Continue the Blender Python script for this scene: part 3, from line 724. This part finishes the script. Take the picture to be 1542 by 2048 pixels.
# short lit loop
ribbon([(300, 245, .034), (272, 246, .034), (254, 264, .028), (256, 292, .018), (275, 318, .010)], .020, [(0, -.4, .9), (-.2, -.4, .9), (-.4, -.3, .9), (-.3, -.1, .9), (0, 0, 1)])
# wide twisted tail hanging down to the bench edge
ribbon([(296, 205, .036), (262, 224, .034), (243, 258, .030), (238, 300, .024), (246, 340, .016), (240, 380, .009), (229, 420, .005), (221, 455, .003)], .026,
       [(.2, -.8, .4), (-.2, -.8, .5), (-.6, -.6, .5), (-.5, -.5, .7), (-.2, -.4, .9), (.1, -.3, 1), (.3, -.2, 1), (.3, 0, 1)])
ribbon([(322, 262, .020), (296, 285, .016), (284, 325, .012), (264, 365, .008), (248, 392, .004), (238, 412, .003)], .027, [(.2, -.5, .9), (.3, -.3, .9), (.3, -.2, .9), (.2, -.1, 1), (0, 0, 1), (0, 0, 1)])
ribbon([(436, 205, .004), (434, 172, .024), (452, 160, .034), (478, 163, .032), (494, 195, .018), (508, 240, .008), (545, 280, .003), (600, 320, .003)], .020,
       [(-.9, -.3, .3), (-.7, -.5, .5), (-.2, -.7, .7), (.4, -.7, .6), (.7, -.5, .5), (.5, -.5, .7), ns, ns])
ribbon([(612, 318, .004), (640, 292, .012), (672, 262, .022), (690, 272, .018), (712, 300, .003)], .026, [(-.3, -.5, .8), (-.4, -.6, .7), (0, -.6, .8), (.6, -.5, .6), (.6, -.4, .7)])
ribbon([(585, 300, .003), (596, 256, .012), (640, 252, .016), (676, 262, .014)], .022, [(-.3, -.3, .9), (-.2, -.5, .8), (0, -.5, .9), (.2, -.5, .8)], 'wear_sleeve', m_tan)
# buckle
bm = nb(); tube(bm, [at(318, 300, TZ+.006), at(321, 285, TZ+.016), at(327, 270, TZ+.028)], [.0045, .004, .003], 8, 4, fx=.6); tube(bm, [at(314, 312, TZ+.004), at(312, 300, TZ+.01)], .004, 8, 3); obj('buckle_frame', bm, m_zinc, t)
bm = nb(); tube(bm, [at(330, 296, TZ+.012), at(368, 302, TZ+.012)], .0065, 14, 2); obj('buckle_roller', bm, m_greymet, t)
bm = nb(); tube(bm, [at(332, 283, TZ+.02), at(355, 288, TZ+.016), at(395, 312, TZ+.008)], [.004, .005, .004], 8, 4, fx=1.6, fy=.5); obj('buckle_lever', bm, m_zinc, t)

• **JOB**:
Reproduce the material above without altering a single character.

• **THE REPLY**:
Continue the Blender Python script for this scene: part 3, from line 724. This part finishes the script. Take the picture to be 1542 by 2048 pixels.
# short lit loop
ribbon([(300, 245, .034), (272, 246, .034), (254, 264, .028), (256, 292, .018), (275, 318, .010)], .020, [(0, -.4, .9), (-.2, -.4, .9), (-.4, -.3, .9), (-.3, -.1, .9), (0, 0, 1)])
# wide twisted tail hanging down to the bench edge
ribbon([(296, 205, .036), (262, 224, .034), (243, 258, .030), (238, 300, .024), (246, 340, .016), (240, 380, .009), (229, 420, .005), (221, 455, .003)], .026,
       [(.2, -.8, .4), (-.2, -.8, .5), (-.6, -.6, .5), (-.5, -.5, .7), (-.2, -.4, .9), (.1, -.3, 1), (.3, -.2, 1), (.3, 0, 1)])
ribbon([(322, 262, .020), (296, 285, .016), (284, 325, .012), (264, 365, .008), (248, 392, .004), (238, 412, .003)], .027, [(.2, -.5, .9), (.3, -.3, .9), (.3, -.2, .9), (.2, -.1, 1), (0, 0, 1), (0, 0, 1)])
ribbon([(436, 205, .004), (434, 172, .024), (452, 160, .034), (478, 163, .032), (494, 195, .018), (508, 240, .008), (545, 280, .003), (600, 320, .003)], .020,
       [(-.9, -.3, .3), (-.7, -.5, .5), (-.2, -.7, .7), (.4, -.7, .6), (.7, -.5, .5), (.5, -.5, .7), ns, ns])
ribbon([(612, 318, .004), (640, 292, .012), (672, 262, .022), (690, 272, .018), (712, 300, .003)], .026, [(-.3, -.5, .8), (-.4, -.6, .7), (0, -.6, .8), (.6, -.5, .6), (.6, -.4, .7)])
ribbon([(585, 300, .003), (596, 256, .012), (640, 252, .016), (676, 262, .014)], .022, [(-.3, -.3, .9), (-.2, -.5, .8), (0, -.5, .9), (.2, -.5, .8)], 'wear_sleeve', m_tan)
# buckle
bm = nb(); tube(bm, [at(318, 300, TZ+.006), at(321, 285, TZ+.016), at(327, 270, TZ+.028)], [.0045, .004, .003], 8, 4, fx=.6); tube(bm, [at(314, 312, TZ+.004), at(312, 300, TZ+.01)], .004, 8, 3); obj('buckle_frame', bm, m_zinc, t)
bm = nb(); tube(bm, [at(330, 296, TZ+.012), at(368, 302, TZ+.012)], .0065, 14, 2); obj('buckle_roller', bm, m_greymet, t)
bm = nb(); tube(bm, [at(332, 283, TZ+.02), at(355, 288, TZ+.016), at(395, 312, TZ+.008)], [.004, .005, .004], 8, 4, fx=1.6, fy=.5); obj('buckle_lever', bm, m_zinc, t)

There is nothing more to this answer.